Sophia, evidentemente, não teria que escrever em Fortran ou Cobol; para isso lá
estão eles.
Romper a «grisaille», da
Educação, a inércia, a falta de inventiva... Ohl há tanto por onde escolher:
Solnado, Zeca Afonso, Eunice... Apoiados em meios e técnica empresarial dariam
a este País, finalmente, uma educação.
Agustina, conduzindo
sibilinamente as relações e exteriores através da fenda na muralha; Eugénio de
Andrade, com a sua autoridade e visão, pondo ordem na Saúde e Assistência: a
imaginação ao Poder, definitivamente, como se reclamava em 1968 mas não se fez
nada depois (os revolucionários fizeram-se escriturários - os que restam são os
do tipo que indico, os que não se venderam...)
Mas há áreas culturais que têm
estado erradamente confiadas a intelectuais e contemplativos ineficazes - aí,
requerem-se outros perfis: a busca lenta e cuidadosa de obras de jovens autores
não publicados, o apoio e promoção das pequenas colectividades locais, o
auxílio discreto e eficaz à banda desenhada e ao cinema amador (Veiga Simão?
Rocha de Matos?); o apoio à música erudita, à investigação arqueológica, às
academias e associações não lucrativas com finalidade cultural (Ernâni Lopes?).
Tudo é Cultura.
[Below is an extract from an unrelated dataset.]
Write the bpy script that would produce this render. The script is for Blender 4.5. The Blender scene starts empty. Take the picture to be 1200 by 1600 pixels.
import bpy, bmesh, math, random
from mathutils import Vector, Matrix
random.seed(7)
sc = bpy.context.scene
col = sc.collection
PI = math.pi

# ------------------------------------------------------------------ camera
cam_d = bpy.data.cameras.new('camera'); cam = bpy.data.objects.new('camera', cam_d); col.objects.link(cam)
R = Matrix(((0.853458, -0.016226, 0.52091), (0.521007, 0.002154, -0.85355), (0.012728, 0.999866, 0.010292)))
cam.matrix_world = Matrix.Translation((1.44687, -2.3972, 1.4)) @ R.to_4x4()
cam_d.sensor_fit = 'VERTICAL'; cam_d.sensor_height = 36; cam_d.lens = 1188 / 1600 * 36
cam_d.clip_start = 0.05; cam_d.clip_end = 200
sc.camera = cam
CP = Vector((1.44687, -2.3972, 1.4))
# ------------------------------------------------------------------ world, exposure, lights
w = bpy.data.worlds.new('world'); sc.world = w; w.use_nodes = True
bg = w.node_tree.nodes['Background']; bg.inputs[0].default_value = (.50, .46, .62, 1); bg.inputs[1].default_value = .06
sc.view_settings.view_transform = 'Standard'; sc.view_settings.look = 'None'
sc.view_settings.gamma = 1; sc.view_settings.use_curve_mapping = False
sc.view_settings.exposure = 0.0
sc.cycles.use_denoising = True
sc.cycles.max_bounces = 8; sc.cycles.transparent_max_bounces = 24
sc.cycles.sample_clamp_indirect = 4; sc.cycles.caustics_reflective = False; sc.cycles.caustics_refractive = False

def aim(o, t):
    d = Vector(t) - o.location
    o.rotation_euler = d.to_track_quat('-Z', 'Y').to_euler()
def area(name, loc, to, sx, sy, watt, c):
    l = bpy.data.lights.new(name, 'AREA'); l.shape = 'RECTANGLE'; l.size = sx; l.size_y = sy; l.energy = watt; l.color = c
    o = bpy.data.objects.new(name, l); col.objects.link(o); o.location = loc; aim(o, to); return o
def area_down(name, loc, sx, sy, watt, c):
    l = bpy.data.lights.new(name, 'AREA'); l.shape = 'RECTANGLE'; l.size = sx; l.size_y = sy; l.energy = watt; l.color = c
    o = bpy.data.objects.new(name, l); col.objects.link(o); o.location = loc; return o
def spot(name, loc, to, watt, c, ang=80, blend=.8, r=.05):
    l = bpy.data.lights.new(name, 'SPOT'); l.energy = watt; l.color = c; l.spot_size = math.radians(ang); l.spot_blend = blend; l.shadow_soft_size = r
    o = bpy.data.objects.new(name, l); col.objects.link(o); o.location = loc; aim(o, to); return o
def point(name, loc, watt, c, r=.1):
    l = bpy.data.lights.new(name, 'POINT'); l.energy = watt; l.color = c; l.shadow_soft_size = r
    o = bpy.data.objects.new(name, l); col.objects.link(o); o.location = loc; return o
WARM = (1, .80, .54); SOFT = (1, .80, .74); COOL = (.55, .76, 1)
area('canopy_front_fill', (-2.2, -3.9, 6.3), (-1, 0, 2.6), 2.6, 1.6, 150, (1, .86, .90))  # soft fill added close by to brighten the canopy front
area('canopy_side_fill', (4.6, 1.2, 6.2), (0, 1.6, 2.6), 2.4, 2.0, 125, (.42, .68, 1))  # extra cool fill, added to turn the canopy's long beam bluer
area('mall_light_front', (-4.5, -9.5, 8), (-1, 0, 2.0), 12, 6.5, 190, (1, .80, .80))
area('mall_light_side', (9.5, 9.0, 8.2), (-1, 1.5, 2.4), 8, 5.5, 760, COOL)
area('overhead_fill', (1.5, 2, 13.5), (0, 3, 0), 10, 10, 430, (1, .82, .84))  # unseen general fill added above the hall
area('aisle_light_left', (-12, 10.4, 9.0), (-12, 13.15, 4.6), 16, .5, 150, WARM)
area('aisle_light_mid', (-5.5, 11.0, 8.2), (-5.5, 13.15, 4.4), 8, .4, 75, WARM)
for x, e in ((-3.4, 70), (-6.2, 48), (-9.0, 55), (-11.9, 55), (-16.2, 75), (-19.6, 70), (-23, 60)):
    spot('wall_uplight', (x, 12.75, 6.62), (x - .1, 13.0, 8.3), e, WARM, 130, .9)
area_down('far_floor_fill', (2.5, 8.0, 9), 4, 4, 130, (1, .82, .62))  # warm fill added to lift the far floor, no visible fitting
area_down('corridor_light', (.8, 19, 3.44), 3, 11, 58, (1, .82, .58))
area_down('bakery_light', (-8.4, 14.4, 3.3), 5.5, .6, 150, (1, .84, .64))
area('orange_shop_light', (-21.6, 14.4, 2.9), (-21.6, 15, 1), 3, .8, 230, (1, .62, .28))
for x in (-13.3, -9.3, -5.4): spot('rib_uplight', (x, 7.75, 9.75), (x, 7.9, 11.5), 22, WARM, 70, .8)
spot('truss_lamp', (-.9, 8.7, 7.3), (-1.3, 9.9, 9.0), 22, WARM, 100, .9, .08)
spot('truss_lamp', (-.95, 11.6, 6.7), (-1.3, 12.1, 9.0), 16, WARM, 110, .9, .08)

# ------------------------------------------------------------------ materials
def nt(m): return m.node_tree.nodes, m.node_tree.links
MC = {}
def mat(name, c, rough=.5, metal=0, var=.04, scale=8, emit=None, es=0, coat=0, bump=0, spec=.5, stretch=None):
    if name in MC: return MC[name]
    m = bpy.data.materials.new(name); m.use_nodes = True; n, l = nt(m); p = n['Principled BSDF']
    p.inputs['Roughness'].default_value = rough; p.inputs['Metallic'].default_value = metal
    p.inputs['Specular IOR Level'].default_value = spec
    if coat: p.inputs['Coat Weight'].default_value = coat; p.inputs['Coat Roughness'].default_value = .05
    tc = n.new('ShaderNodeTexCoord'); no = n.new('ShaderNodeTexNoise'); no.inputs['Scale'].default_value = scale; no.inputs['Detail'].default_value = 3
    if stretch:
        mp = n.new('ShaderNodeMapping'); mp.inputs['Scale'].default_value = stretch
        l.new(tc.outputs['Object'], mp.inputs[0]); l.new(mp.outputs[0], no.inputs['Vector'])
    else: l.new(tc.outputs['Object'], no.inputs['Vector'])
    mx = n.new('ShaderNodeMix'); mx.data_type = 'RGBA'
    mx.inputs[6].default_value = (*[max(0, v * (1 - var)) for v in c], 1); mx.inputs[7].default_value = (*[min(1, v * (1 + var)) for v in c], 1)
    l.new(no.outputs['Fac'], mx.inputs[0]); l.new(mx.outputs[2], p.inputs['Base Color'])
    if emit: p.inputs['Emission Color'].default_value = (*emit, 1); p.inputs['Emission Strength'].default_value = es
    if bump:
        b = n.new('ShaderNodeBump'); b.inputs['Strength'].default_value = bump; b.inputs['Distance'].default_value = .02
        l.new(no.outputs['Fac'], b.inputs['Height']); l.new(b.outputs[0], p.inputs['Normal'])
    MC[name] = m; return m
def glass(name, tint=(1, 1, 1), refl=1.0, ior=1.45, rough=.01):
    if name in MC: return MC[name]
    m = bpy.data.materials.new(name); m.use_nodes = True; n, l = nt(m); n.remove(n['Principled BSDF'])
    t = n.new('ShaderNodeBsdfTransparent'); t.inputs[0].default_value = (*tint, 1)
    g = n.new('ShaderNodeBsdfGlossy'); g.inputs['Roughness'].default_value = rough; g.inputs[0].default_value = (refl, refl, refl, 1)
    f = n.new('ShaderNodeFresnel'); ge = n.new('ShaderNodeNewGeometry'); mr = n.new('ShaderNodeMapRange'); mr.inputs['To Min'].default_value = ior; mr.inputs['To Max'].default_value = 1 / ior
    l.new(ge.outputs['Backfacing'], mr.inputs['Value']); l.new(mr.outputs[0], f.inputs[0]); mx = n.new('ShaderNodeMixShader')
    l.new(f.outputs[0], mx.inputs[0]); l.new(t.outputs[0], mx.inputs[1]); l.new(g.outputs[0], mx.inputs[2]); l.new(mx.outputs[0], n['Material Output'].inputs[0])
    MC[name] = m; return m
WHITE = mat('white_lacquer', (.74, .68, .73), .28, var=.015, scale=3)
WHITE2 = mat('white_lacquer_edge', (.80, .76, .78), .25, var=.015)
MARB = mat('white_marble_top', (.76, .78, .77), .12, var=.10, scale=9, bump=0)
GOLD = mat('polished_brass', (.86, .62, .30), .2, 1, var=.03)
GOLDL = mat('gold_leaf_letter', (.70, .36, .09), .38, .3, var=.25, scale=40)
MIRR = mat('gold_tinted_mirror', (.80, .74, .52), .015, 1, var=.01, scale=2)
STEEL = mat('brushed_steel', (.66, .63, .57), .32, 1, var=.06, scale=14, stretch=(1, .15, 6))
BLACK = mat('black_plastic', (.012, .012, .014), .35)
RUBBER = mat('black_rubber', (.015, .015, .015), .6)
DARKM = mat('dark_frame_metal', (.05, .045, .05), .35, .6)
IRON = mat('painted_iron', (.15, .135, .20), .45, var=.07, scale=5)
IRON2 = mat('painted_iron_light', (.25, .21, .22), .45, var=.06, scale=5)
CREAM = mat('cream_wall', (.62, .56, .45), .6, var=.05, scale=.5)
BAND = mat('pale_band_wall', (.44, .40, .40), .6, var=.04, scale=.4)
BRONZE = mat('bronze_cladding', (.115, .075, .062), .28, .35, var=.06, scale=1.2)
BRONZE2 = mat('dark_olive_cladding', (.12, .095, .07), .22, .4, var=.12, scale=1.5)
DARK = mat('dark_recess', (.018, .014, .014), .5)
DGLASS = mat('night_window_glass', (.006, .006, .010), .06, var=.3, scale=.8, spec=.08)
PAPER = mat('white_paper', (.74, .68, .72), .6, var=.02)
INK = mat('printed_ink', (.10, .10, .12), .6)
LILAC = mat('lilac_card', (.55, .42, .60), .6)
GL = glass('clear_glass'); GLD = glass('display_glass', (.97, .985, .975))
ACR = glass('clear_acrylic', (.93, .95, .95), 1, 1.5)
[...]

Tudo, no fundo, é
Cultura.
Ponham-se as pessoas certas nos
lugares certos (que nem sempre são os que parecem), e dêem-se-lhes meios. Então
teremos outro País.
Agora, atenção! No caso, improvável,
mas possível de a ENC (EP) vir a dar lucros, nunca, nunca deveria ser
desnacionalizada e vendida ao grupo Champalimaud, ou outro.